On design

Where There's Data, There's People.

How to see human in a world of data.

Written by Rui Eduardo.

Illustration by: Ana Mafalda Henriques

Being truly human means respecting our own, and each other’s, humanity. Being a good designer means honouring that humanity when we create. It means understanding people’s aspirations, abilities, efforts, and emotions. What we offer to the world should reflect all of these things, and make their lives better in some way. This is our mission.

Advances in data science, machine learning and artificial intelligence have the potential to enhance people’s lives, and the services they use. Computers can analyse and respond to data in really smart ways. Algorithms can identify and create patterns of human behaviour. But, these algorithms don’t understand human behaviour. (Not yet, at any rate.) The information they spit out isn’t necessarily ready for human consumption, or attuned to human needs. It can be raw, uncompromising, and impenetrable.

This presents a unique opportunity for designers. We can humanise that data, by translating and pulling insights from the outputs of those algorithms. That way, human knowledge and understanding can make sense of the results.

Why it’s important to humanise data

It creates a conversation

Humanising data means seeing the rich, relevant insights and presenting them in an empathetic way. This allows us to have a two-way relationship with algorithms and machines, and sparks a conversation from which both sides can learn.

It gives us a new lens on data

Seeing people in the data gives us new-found respect for it. This is true when we’re trying to create insightful outputs, researching problems, or designing solutions.

It can serve as protection for humans

The raw output of machines and algorithms can potentially be damaging or hurtful to humans, especially if they are vulnerable or apprehensive.

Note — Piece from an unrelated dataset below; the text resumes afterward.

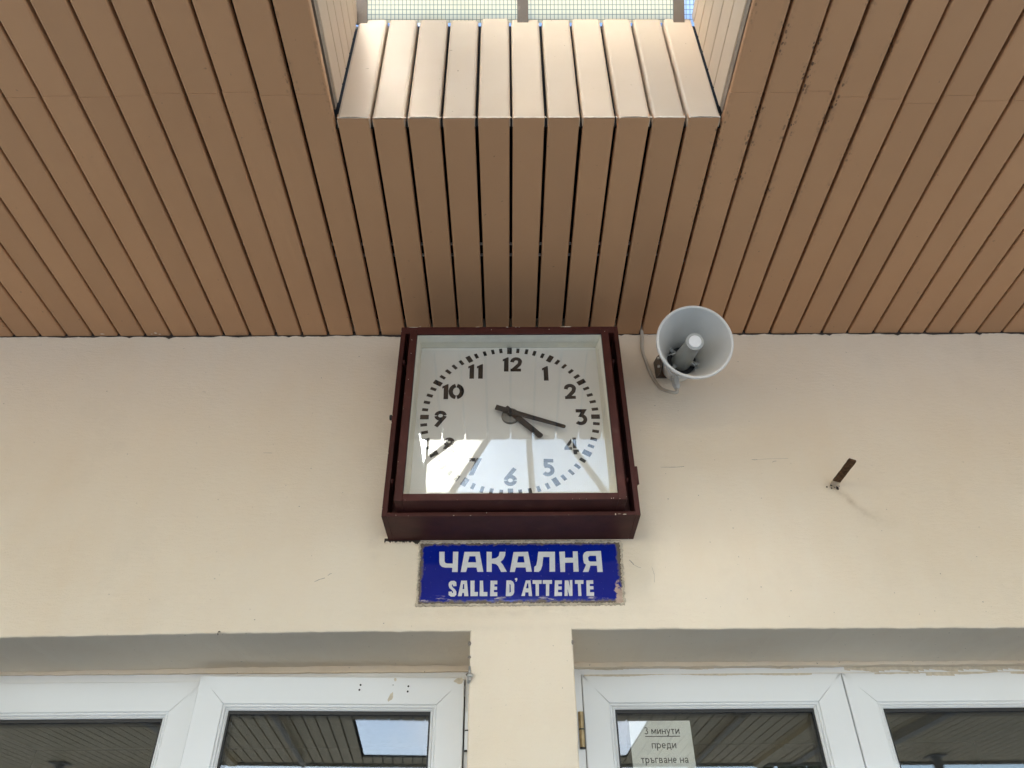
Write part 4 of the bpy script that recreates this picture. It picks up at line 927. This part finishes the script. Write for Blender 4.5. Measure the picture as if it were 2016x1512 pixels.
LET = {
 '3': (.72, [arc(.30, 1.03, .27, .26, 150, -90, 14), arc(.30, .38, .31, .31, 90, -150, 16)]),
 'м': (.98, [[(.09, 0), (.09, 1)], [(.89, 0), (.89, 1)], [(.12, .96), (.49, .22), (.86, .96)]]),
 'и': (.80, [[(.09, 1), (.09, 0)], [(.71, 0), (.71, 1)], [(.12, .08), (.68, .92)]]),
 'н': (.80, [[(.09, 0), (.09, 1)], [(.71, 0), (.71, 1)], [(.09, .52), (.71, .52)]]),
 'у': (.74, [[(.05, 1), (.38, .08)], [(.69, 1), (.36, .02), (.22, -.32), (.04, -.34)]]),
 'т': (.70, [[(.0, .91), (.70, .91)], [(.35, 0), (.35, .91)]]),
 'п': (.78, [[(.09, 0), (.09, 1)], [(.69, 0), (.69, 1)], [(.09, .91), (.69, .91)]]),
 'р': (.80, [[(.09, -.42), (.09, 1)], arc(.40, .5, .31, .41, 180, -180, 22)]),
 'е': (.76, [arc(.38, .5, .30, .41, 0, 315, 20), [(.08, .5), (.68, .5)]]),
 'д': (.86, [[(.09, -.30), (.09, .08), (.77, .08), (.77, -.30)], [(.18, .08), (.28, .91), (.68, .91), (.68, .08)]]),
 'ъ': (.86, [[(.0, .91), (.26, .91), (.26, .09), (.58, .09)], [(.26, .52), (.56, .52)], arc(.56, .305, .20, .215, 90, -90, 10)]),
 'г': (.58, [[(.09, 0), (.09, .91), (.58, .91)]]),
 'в': (.76, [[(.09, 0), (.09, 1)], [(.09, .91), (.40, .91)], [(.09, .52), (.44, .52)], [(.09, .09), (.44, .09)], arc(.40, .715, .20, .195, 90, -90, 10), arc(.44, .305, .22, .215, 90, -90, 10)]),
 'а': (.74, [[(.62, 0), (.62, .60)], arc(.36, .62, .26, .29, 0, 155, 12), arc(.34, .27, .25, .19, 0, 360, 18)]),
}
def text(s, x, z, width, xh=.0150):
    tot = sum(.48 if c == ' ' else LET[c][0]+.16 for c in s)-.16; kx = width/tot; mb = MB(); cx = x-width/2; k = 0
    for c in s:
        if c == ' ': cx += .48*kx; continue
        for st in LET[c][1]:
            lp = stroke(st, SW); k += 1
            n2 = len(lp)//2                       # strip of quads, so curved strokes stay clean
            for i in range(n2-1):
                q = [lp[i], lp[i+1], lp[-2-i], lp[-1-i]]
                mb.poly([(cx+p[0]*kx, NY-.0002-.00001*(k % 7), z+p[1]*xh) for p in q])
        cx += (LET[c][0]+.16)*kx
    return mb.build('lettering', 'ink_blue', note, mat=KN)
text('3 минути', .4920, .5335, .1110); text('преди', .4930, .4920, .0770); text('тръгване на', .4900, .4500, .1480)
mb = MB(); mb.box(.4370, .5480, NY-.0004, NY-.0001, .5255, .5280); mb.build('underline', 'ink_blue', note, mat=KN)

# ------------------------------------------------------------------ trees across the tracks (seen only as reflections)
def tree(x, y, h, seed, label):
    rr = random.Random(seed); t = thing('tree', label, 'tree', (x, y, GND-.35), 'trees across the tracks')
    g = GND-.35
    mb = MB(); mb.tube([(x, y, g), (x+.1, y, g+h*.35), (x-.1, y+.1, g+h*.75)], [.18, .13, .04], 10)
    for k in range(7):
        a = rr.uniform(0, 6.28); z = g+h*rr.uniform(.3, .6); mb.tube([(x, y, z), (x+h*.22*math.cos(a), y+h*.22*math.sin(a), z+h*.25)], [.06, .015], 6)
    mb.build('trunk', 'bark', t, mat=at(t))
    mb = MB()
    for k in range(2600):
        while True:
            v = Vector((rr.uniform(-1, 1), rr.uniform(-1, 1), rr.uniform(-1, 1)))
            if v.length < 1 and math.sin(v.x*4+seed)+math.sin(v.y*5)+math.sin(v.z*4.4+1) > -.7: break
        c = Vector((x, y, g+h*.66)) + Vector((v.x*h*.32, v.y*h*.32, v.z*h*.36)); s = rr.uniform(.08, .17)
        d1 = Vector((rr.uniform(-1, 1), rr.uniform(-1, 1), rr.uniform(-1, 1))).normalized(); d2 = d1.orthogonal().normalized()
        mb.poly([c-d1*s, c+d2*s*.5, c+d1*s, c-d2*s*.5])
    mb.build('crown', 'leaf', t, mat=at(t))
tree(7.5, -17, 6.2, 3, 'leafy tree across the tracks beyond the right end of the canopy')
tree(-9.5, -22, 6.0, 5, 'leafy tree across the tracks beyond the left end of the canopy')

A thoughtful and careful interpretation of data means they can be protected against that.

How can we make data more human?

Change the perspective

We need to have empathy, and put ourselves in the shoes of those receiving the data. What will the figures and the stats mean for them? What might the impact of the data be? Try to translate and analyse the data so that it makes sense for people. Also, try to be sensitive to the effects of that data on a person. For example, if you are presenting cholesterol levels, you can tell someone that they scored 5. But it would be a lot more helpful and reassuring, if we let them know their level is just one point over the average. (And offer some tips to reduce it.)

Make it real

Sometimes big percentages or unwieldy pie charts can wash over people. They don’t relate to real life or experience. What if we translate the data into a language that people can understand more clearly. So, for example, you might be 75% complete on a project, or 3 steps away from your end goal. The context and cushioning of data is really important, especially when it comes to health and wellness information.

Find a balance

An overload of figures and percentages can be overwhelming. We need to find the right balance between the stats and visuals that really bring the data to life. In this way data, interaction, visual, and content design can come together to create a really meaningful and engaging piece.

Keep people at the heart

As designers, our relationship with data at this scale is new. We search for new methods, standards and rules to help us understand it. But in fact, our design compass shouldn’t change: It should always be about people. Are we listening to those people? Are we respecting and trying to augment their lives? Are we answering the right questions? Are we adapting out service for different needs? These key questions and principles will help to keep us focused, and to ensure that people are at the heart of our creative process.

Seeing the bigger picture

Algorithms can only go so far, we need human reasoning to make sense of the data produced.

We need to make sense of that data, to analyse it and to find the patterns and themes that will impact on humans. We can explore and expand on that content in smart, beautiful ways. So, in order to make the result more human, we need human input. Simple, right?

We’ve always been good at making sense of stuff. We make sense of nature and the cosmos with physics and of ourselves with psychology. Now we’re trying to make sense of algorithms, different types of intelligence, how we relate to the digital world - and are ultimately augmented by it with design.